Cardullo's comfortable interior is organized for browsing. Each area of the world has its own department, and in most cases the unfamiliar items outnumber the familiar. Still, however strange they look to American eyes, they are commonplace in the countries from which they come; few things are carried simply because they are odd. Cardullo's knows that that chocolate covered ants and fried grasshoppers -- those staples of run-of-the-mill "exotic" food stores -- do not a delicatessen make.

The place was founded back in 1949 by Frank N. Cardullo, who noticed that the delicacy counter at his restaurant, the Wursthaus, was doing enough business to justify a major investment. Mr.

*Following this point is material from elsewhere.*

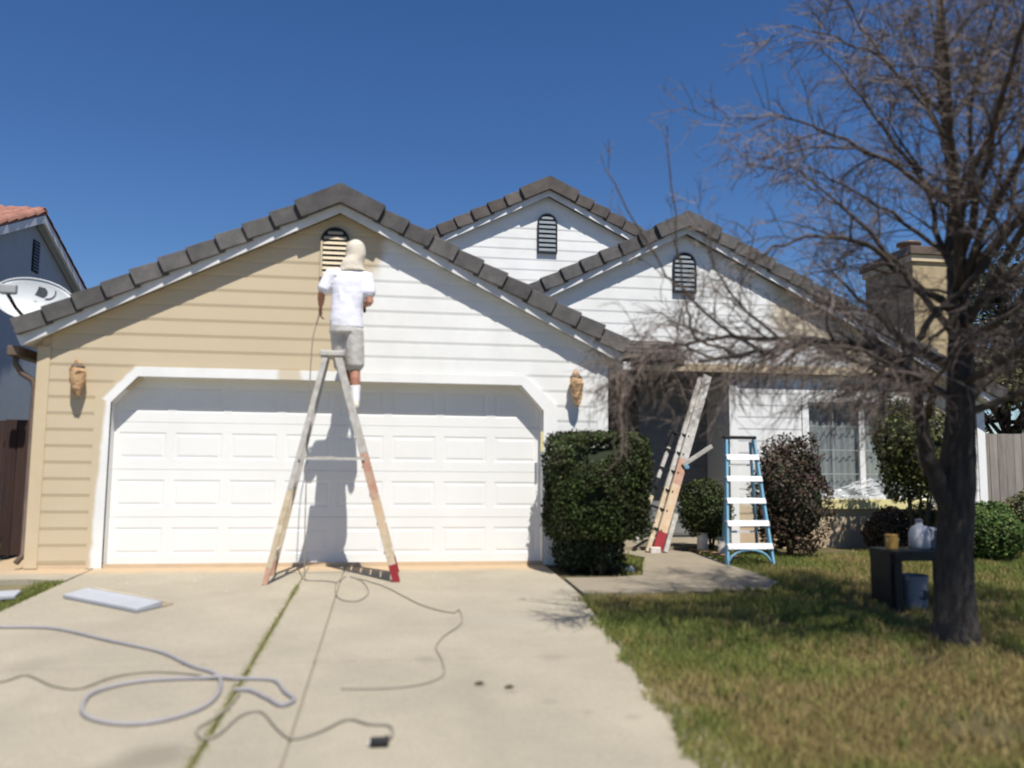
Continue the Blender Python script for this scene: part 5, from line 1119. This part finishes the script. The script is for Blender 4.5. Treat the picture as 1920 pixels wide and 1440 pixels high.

Cardullo prides him-himself on the variety of his pates de foie gras and the quality of his fresh caviar.

Passion Fruit to Betel Nuts

The selection is huge: tripes a la mode de caen and cassoulet toulousain from France, passion fruit and paw-paw from Africa, canned minnows from Poland, hearts of palm from Brazil, 180 different varieties of honey, and Scandinavian sardines packed in six kinds of sauce. There are instant coffees from at least a score of countries, including Hungary and Arabia; there are quail eggs and cuttle fish (a member of the squid family) packed in their own ink. And there are betel nuts, which, excepting coffee and tea, rank as the most widely used narcotic in the world.

Even John F. Griffin, the manager, doesn't know how many different items the store carries. "Several thousand, anyway," he says. "We feature more foods from more countries per square foot than any other store in the Commonwealth. We've built up our stocks through requests: if we get enough requests for something, we stock it." The increase in travel abroad has helped business. "People come back from India and want rice flour, so we give them rice flour."

Being in the foreign food business has given Mr. Griffin a somewhat larger world-view than most grocers. "We don't think of our food as exotic. What's strange to one person is a necessity to another."

100 Percent American

In contrast to Cardullo's cosmopolitanism, Central War Surplus, at 433 Mass. Ave., is one hundred percent American. Central was founded by former tech sergeant Ralph Glaser, who, with the help of a pair of dice, parlayed his army savings into an amount sufficient to buy a bunch of down sleeping bags from the Government.

Although it still carries the staples of any Army-Navy store, Central is in the process of changing over to sporting goods and sportswear. Most of the Government surplus is from World War II, and the supply is running out.

In odd corners of the store, among the T-shirts and sneakers, one can still find, for example, an anachronism like the first aid kit containing only a compress bandage and a package of shell wound dressing. Those with the inclination can buy sextants, litters, bayonets, shoulder holsters, jungle hammocks, gas masks and policemen's billies. Central no longer sells dog sleds, as it once did, but the suspicious purchaser in the market for a mine detector is its ideal customer.

Mr. Glaser views the increasing dearth of war surplus without much alarm. "I don't want any more wars," he remarks. "Someday I'd like to call this place Central Peace Surplus."